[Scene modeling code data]
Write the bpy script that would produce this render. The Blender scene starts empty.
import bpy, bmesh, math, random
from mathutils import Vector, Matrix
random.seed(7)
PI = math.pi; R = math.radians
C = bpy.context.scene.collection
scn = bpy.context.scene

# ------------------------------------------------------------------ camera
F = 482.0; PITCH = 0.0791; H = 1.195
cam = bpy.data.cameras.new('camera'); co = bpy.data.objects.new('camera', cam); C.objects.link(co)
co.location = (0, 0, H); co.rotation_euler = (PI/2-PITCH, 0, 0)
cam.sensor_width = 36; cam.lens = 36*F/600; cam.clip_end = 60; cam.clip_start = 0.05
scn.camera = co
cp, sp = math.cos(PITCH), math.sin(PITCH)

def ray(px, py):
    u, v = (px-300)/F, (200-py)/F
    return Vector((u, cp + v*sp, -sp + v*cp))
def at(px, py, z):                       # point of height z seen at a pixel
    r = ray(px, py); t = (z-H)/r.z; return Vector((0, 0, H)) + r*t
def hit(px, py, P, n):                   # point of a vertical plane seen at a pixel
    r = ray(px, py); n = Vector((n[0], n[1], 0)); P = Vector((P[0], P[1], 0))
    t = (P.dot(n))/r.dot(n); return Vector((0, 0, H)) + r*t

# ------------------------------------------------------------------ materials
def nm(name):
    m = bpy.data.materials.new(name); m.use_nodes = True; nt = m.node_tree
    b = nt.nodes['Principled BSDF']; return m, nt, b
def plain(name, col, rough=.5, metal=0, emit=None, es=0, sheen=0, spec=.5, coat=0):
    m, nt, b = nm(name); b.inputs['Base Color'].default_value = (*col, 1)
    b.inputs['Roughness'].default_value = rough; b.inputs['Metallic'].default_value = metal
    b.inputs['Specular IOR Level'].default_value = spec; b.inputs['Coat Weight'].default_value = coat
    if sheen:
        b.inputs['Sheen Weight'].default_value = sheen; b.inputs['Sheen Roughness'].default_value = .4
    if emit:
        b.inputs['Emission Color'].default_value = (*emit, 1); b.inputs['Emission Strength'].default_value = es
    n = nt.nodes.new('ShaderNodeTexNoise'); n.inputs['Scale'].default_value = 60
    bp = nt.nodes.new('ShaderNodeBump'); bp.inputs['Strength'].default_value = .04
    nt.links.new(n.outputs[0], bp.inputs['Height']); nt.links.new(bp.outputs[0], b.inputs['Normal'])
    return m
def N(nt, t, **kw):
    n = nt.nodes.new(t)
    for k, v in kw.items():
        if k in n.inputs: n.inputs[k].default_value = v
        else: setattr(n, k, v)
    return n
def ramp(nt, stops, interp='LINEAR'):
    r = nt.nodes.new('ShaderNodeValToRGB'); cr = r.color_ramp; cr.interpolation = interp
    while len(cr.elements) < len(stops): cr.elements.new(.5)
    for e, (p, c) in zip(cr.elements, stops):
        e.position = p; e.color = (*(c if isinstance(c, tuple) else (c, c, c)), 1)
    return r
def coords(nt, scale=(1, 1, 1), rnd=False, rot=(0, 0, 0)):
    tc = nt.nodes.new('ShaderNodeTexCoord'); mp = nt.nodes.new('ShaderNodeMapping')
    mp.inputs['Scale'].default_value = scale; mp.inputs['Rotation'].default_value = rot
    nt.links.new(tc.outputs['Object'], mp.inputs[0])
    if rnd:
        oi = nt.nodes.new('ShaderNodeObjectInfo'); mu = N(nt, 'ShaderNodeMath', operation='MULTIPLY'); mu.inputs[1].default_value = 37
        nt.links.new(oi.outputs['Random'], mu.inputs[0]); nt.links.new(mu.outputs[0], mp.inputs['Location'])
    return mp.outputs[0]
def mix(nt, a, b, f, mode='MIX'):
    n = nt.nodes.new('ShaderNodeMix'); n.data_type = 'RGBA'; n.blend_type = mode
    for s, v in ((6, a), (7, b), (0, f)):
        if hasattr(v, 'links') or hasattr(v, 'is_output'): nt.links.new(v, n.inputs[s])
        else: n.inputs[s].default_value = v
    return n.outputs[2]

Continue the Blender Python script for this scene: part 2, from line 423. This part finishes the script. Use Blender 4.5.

Written problem
Return exactly what appears above, from the first line of the entries to the line with "t = (P.dot(n))/r.dot(n);", inclusive.

Solution below
Write the bpy script that would produce this render. The Blender scene starts empty.
import bpy, bmesh, math, random
from mathutils import Vector, Matrix
random.seed(7)
PI = math.pi; R = math.radians
C = bpy.context.scene.collection
scn = bpy.context.scene

# ------------------------------------------------------------------ camera
F = 482.0; PITCH = 0.0791; H = 1.195
cam = bpy.data.cameras.new('camera'); co = bpy.data.objects.new('camera', cam); C.objects.link(co)
co.location = (0, 0, H); co.rotation_euler = (PI/2-PITCH, 0, 0)
cam.sensor_width = 36; cam.lens = 36*F/600; cam.clip_end = 60; cam.clip_start = 0.05
scn.camera = co
cp, sp = math.cos(PITCH), math.sin(PITCH)

def ray(px, py):
    u, v = (px-300)/F, (200-py)/F
    return Vector((u, cp + v*sp, -sp + v*cp))
def at(px, py, z):                       # point of height z seen at a pixel
    r = ray(px, py); t = (z-H)/r.z; return Vector((0, 0, H)) + r*t
def hit(px, py, P, n):                   # point of a vertical plane seen at a pixel
    r = ray(px, py); n = Vector((n[0], n[1], 0)); P = Vector((P[0], P[1], 0))
    t = (P.dot(n))/r.dot(n); return Vector((0, 0, H)) + r*t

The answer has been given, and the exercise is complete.